The non-Swedes, myself included, struggle with the pronunciation. During some repetitions, I sing the English translation that's provided: "In the Lord, I'll be ever thankful, in the Lord, I will rejoice. Look to God, do not be afraid…." But as we sing, the chant becomes a gift of welcome to our Swedish brothers and sisters, and we feel larger for the effort.
As the evening service winds down, the brothers of Taizé slowly rise and disappear behind the chancel. But the chants continue, even as the pilgrims begin to trickle out. Many linger, some as long as half an hour, singing, meditating and praying. Eventually only the voices of the song leader and a handful of the faithful echo through the sanctuary, until they too evaporate.
Meanwhile, a party has started at the Oyak, an African word that denotes the community's gathering place. It's a snack bar, rudimentary outdoor café and after-hours campfire circle (with plenty of guitars but thankfully no fire).
Here energetic European youth will sing for hours – mostly American rock songs from the last four decades – and they know the words better than our American youth. The singing is intermingled with that other time-honored camp tradition – flirtation. These are youth after all, and some experiences are universal.

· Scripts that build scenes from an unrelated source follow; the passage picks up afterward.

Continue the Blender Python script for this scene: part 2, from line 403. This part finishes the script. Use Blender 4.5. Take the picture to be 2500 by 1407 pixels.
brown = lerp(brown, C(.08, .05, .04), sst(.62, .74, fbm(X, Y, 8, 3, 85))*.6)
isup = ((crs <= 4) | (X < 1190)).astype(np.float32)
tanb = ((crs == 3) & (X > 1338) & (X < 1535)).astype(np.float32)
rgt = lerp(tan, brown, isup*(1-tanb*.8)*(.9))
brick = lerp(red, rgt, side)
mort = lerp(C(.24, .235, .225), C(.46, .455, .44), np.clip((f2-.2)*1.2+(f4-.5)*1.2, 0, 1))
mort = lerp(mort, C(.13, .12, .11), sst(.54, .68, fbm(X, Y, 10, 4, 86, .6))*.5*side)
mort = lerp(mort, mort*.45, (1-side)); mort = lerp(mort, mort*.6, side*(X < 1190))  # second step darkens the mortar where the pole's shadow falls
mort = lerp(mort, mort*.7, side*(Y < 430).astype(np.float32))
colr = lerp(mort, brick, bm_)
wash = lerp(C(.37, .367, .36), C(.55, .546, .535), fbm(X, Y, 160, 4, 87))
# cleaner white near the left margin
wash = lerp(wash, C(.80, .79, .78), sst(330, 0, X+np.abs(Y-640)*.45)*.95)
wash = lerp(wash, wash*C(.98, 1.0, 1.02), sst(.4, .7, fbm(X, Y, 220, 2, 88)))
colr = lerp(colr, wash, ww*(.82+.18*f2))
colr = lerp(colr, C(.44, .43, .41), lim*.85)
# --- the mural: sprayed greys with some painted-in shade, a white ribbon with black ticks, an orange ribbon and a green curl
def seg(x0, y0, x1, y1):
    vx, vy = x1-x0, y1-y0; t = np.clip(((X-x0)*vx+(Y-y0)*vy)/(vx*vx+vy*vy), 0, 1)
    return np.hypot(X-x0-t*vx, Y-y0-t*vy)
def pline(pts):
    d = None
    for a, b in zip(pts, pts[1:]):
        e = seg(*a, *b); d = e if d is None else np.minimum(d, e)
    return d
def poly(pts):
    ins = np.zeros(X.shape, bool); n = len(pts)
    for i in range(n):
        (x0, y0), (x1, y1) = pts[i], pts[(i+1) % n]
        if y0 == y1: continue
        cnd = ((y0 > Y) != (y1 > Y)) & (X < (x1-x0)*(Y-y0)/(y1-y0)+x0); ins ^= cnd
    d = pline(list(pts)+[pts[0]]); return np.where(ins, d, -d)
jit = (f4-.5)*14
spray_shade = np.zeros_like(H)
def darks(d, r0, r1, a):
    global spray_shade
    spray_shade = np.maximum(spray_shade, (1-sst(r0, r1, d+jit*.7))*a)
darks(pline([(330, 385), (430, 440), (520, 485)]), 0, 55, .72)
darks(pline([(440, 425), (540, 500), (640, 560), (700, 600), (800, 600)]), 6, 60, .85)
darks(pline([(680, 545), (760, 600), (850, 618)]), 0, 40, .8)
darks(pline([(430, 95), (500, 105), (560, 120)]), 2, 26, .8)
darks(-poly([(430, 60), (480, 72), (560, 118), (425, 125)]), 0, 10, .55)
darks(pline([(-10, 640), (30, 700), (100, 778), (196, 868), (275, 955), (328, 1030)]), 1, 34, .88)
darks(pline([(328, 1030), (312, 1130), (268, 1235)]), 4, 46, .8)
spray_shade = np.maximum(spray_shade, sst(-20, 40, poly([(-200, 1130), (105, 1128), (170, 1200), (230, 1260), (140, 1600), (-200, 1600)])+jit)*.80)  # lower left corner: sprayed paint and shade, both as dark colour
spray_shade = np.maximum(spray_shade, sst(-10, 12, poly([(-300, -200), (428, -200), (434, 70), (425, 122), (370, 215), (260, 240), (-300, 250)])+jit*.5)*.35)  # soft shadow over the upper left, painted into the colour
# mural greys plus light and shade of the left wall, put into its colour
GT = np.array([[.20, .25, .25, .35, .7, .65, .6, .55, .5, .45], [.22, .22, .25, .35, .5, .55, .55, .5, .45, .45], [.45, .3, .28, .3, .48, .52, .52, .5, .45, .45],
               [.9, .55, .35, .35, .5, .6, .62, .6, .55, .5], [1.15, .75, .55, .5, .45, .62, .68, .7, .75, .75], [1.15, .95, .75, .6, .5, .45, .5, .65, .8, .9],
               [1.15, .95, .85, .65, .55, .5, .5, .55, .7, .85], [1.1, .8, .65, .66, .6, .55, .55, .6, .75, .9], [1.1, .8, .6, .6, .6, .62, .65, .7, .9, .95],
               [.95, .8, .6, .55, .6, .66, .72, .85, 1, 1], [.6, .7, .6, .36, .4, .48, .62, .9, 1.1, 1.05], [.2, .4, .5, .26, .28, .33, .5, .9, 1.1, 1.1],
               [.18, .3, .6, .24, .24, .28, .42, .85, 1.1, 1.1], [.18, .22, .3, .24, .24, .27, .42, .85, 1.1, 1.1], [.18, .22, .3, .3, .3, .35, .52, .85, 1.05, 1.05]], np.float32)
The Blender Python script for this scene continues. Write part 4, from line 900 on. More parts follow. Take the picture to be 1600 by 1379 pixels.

Tonight there will be long goodbyes and the swapping of emails. Another week at Taizé is coming to an end. Some lives have been changed forever, other souls only stirred briefly.
"I have failed to keep the lessons of Taizé in the past," confesses my realistic German friend, Nicole. The pressures of work and life in general can easily overtake good intentions. But she prays this time will be different.
Bo-Johan hopes he can "help that little bit of faith" that he finds in others come to life.
Each of 2,000 people leaves with a different experience. They may never return. Their futures may never intersect. But they seem in accord about "the spirit of Taizé" – this vision of the Christian life that is at once diverse and unifying, understandable yet mysterious, simple yet inexhaustibly rich.
- Greg Warner is executive editor of FaithWorks (greg@faithworks.com).
ta-ZAY? ti-ZAY? ty-ZAY? TY-zay?
What's in a name?
I had heard about Taizé for several years but never knew how to pronounce it. Surely going to the source would be the best way to settle the debate. Is it ta-ZAY or ti-ZAY? Maybe ty-ZAY or TY-zay? But even in the French village and monastery that bears the name, no consensus emerges. Filtered through a dozen or more native languages spoken by the monks and volunteers, the variations on "Taizé" are endless. And in a community devoted to acceptance and tolerance, there's no desire to force the issue. I finally settled on "ta-ZAY" … for now. As they say around here, Vive la différence!